My siblings were not taught to travel.  On the other hand, I remembered England - vaguely.  I learned from my father.  I wanted to join the Navy and
'see the world."  He didn't teach me that.  In fact, he left after going to Seoul for a year and I didn't see him more than three times in my life after
that.  But he taught me to want to travel - just by his example.

We teach our kids by our lives and cruisers teach a different lesson than most people.  We teach our kids that staying in one place is not
necessarily a good thing.  We teach them that there are other ways of life, other ways of thinking.  We teach them that you don't need a lot of
personal space or material possessions to be happy.  

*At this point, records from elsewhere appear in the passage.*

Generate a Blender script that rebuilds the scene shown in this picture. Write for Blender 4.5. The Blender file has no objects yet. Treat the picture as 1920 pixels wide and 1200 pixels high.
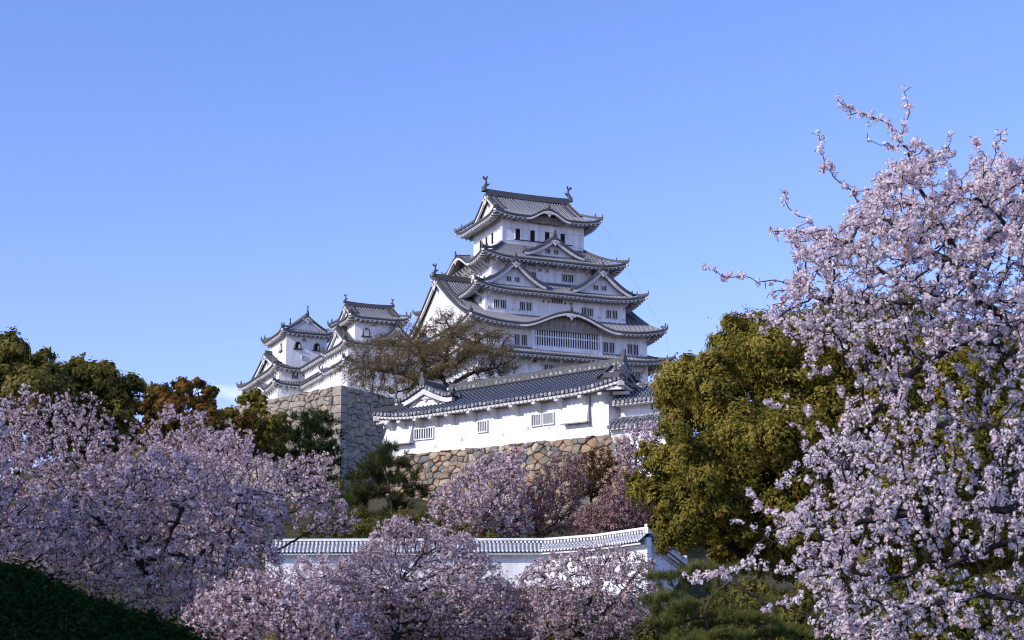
import bpy, math, random
import numpy as np
from math import radians, sin, cos, pi
rng = np.random.default_rng(7)
random.seed(7)
SC = bpy.context.scene
COL = SC.collection
R = radians

# ------------------------------------------------------------------ camera
FPX = 3160.0                                   # focal length in pixels of the 1920 px wide photograph
PITCH = math.atan(690 / FPX)
EYE = np.array([0.0, 0.0, 1.6])
cam = bpy.data.cameras.new('camera')
cam.sensor_width = 36
cam.lens = 36 * FPX / 1920
cam.clip_start, cam.clip_end = 0.1, 8000
cam.dof.use_dof = True
cam.dof.focus_distance = 110
cam.dof.aperture_fstop = 9
camo = bpy.data.objects.new('camera', cam)
COL.objects.link(camo)
camo.location = EYE
camo.rotation_euler = (pi / 2 + PITCH, 0, 0)
SC.camera = camo

# ------------------------------------------------------------------ light
SUN_AZ = R(55)          # measured from straight behind the camera towards its left
SUN_EL = R(28)
SUN = np.array([-sin(SUN_AZ) * cos(SUN_EL), -cos(SUN_AZ) * cos(SUN_EL), sin(SUN_EL)])
sl = bpy.data.lights.new('sun', 'SUN')
sl.energy = 2.5
sl.angle = R(0.53)
sl.color = (1.0, 0.93, 0.84)
so = bpy.data.objects.new('sun', sl)
COL.objects.link(so)
from mathutils import Vector
so.rotation_euler = Vector(SUN).to_track_quat('Z', 'Y').to_euler()

W = bpy.data.worlds.new('World')
SC.world = W
W.use_nodes = True
nt = W.node_tree
nt.nodes.clear()
def wn(t, **k):
    n = nt.nodes.new(t)
    for a, b in k.items(): setattr(n, a, b)
    return n
sky = wn('ShaderNodeTexSky', sky_type='NISHITA', sun_disc=False, sun_elevation=SUN_EL,
         sun_rotation=math.atan2(SUN[0], SUN[1]), altitude=2500, air_density=1.0, dust_density=0.3, ozone_density=3.0)
tint = wn('ShaderNodeMix', data_type='RGBA', blend_type='MULTIPLY')
tint.inputs[0].default_value = 1
tint.inputs[7].default_value = (1.02, 0.905, 1.2, 1)
SKY_TINT = tint.inputs[7]
zc = wn('ShaderNodeTexCoord')
zs = wn('ShaderNodeSeparateXYZ')
nt.links.new(zc.outputs['Generated'], zs.inputs[0])
zr_ = wn('ShaderNodeMapRange')
zr_.inputs['From Min'].default_value, zr_.inputs['From Max'].default_value = 0.12, 0.42
nt.links.new(zs.outputs[2], zr_.inputs['Value'])
tm_ = wn('ShaderNodeMix', data_type='RGBA')
tm_.inputs[6].default_value = (1.04, 0.86, 1.2, 1)
tm_.inputs[7].default_value = (0.96, 0.96, 1.2, 1)
nt.links.new(zr_.outputs[0], tm_.inputs[0])
nt.links.new(tm_.outputs[2], tint.inputs[7])
bg = wn('ShaderNodeBackground')
bg.inputs['Strength'].default_value = 0.15
wo = wn('ShaderNodeOutputWorld')
nt.links.new(sky.outputs[0], tint.inputs[6])
nt.links.new(bg.outputs[0], wo.inputs[0])
# one small fair-weather cloud low over the hill, left of the castle, as a part of the sky itself
geo = wn('ShaderNodeTexCoord')
def wmath(op, a, b=None, c=None):
    n = wn('ShaderNodeMath', operation=op)
    for i, x in enumerate((a, b, c)):
        if x is None: continue
        if isinstance(x, (int, float)): n.inputs[i].default_value = x
        else: nt.links.new(x, n.inputs[i])
    return n.outputs[0]
sepv = wn('ShaderNodeSeparateXYZ')
nt.links.new(geo.outputs['Generated'], sepv.inputs[0])
mp = wn('ShaderNodeMapping')
mp.inputs['Scale'].default_value = (60, 60, 110)
nt.links.new(geo.outputs['Generated'], mp.inputs[0])
nz = wn('ShaderNodeTexNoise')
nz.inputs['Scale'].default_value = 1.0
nz.inputs['Detail'].default_value = 6
nt.links.new(mp.outputs[0], nz.inputs['Vector'])
CLX, CLZ = -0.163, 0.1685
dx = wmath('DIVIDE', wmath('SUBTRACT', sepv.outputs[0], CLX), 0.022)
dz = wmath('DIVIDE', wmath('SUBTRACT', sepv.outputs[2], CLZ), 0.0062)
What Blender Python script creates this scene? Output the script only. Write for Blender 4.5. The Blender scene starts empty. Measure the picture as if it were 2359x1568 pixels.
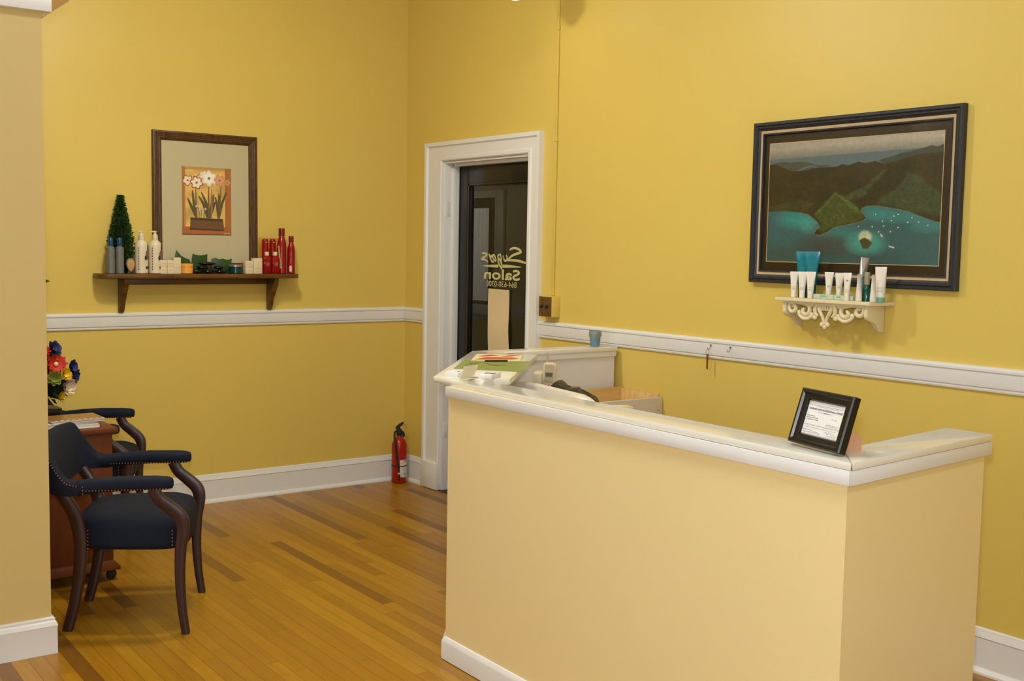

These are not always "good" lessons from a societal point of view.  Man advanced as a society because he stopped being a nomadic
hunter-gatherer.  He started keeping things, he developed an affinity for place and he developed a society in order to defend that place from
others who would take it and force him to wander again.  Having a connection with a place is what made humans what they are today - and for all
the warts, humans are not doing too shabbily.

But there have always been the few that wander, that trade, that take ideas from country A and teach them to country B.  They are the bees that
pollinate the societies they touch.  Without them, we would not have a society, anymore than we would if we did not have the ones who stay in one
place for generations.

Teach the children well, not only what you know, but who you are.  We need the wanderers.